Prendere consapevolezza che è una sfida che riguarda tutti quanti, nessuno escluso. Il Mar Mediterraneo è il mare d’Europa e una culla di civiltà. Esiste l’obbligo morale di impegnarsi affinché questi lutti non vengano più pianti e affinché la regione torni ad essere sicura.
L’Italia è il paese dell’Unione europea che riceve il maggior numero di rifugiati provenienti dall’Africa. Che effetto ha l’alto numero di rifugiati sulle comunità ebraiche?
Nessun effetto. Sono persone cui guardiamo con profondo rispetto ed empatia.
È necessario cambiare il diritto all’asilo, rendendolo meno difficoltoso?
È una strada possibile. Ma naturalmente devono essere i responsabili politici ad esprimersi con proposte e progettualità efficaci. Ricordiamoci però che sarebbe di grande aiuto applicare rigorosamente le norme che già esistono utilizzando le strutture in maniera snella ed efficace.
La congiuntura in Italia continua a non essere buona. E spesso crisi e tolleranza/apertura sono due temi che non vanno d’accordo.

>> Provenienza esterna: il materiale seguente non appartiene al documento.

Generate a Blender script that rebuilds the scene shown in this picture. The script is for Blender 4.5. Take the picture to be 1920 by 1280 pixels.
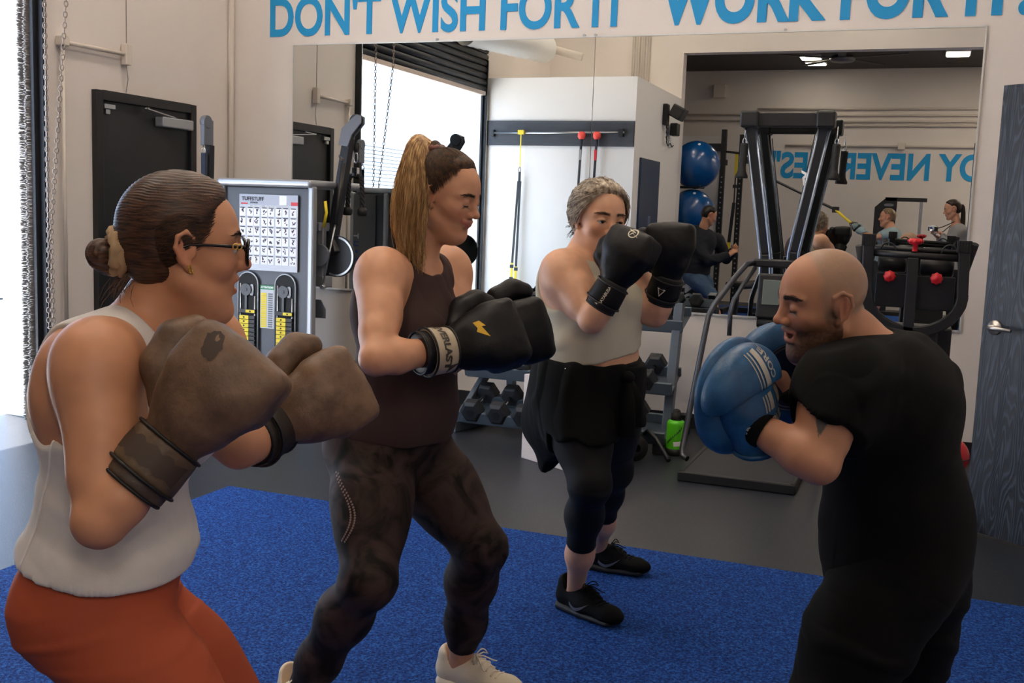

Con quali iniziative proprie o anche di concerto con altre organizzazioni religiose la Comunità ebraica italiana lavora per sviluppare il tema dell’accoglienza e del rispetto per l’altro?
In genere le iniziative del mondo ebraico, siano esse locali o nazionali, siano esse più squisitamente culturali o meno, sono finalizzate non solo a divulgare quelle che sono le caratteristiche peculiari di questa realtà ma anche i valori universali che la caratterizzano. In quest’ottica ad esempio i temi dell’integrazione e del dialogo sono al centro di vari progetti sviluppati nelle scuole italiane, grazie anche all’eccellente collaborazione instauratasi con il ministro dell’Istruzione, dell’Università e della Ricerca Stefania Giannini in un percorso che parte dal Giorno della Memoria e si sviluppa lungo tutto l’anno. Eccellenti sono anche i rapporti con le altre realtà religiose e con i leader islamici moderati con cui non di rado organizziamo iniziative congiunte.
Di dialogo e integrazione si parla anche, con ricchezza di contenuti, in occasione dei tanti festival che si organizzano nelle diverse stagioni. Da Jewish and the City (Milano) al Balagan Cafè (Firenze), da Lech Lechà (Puglia) a Nessiah (Pisa) – per fare alcuni esempi. Per arrivare alla Giornata Europea della Cultura Ebraica, dedicata quest’anno al tema “ponti”, da intendersi in una prospettiva sia interna che esterna. Il mondo ebraico italiano è piccolo ma decisamente attivo e impegnato su questo fronte.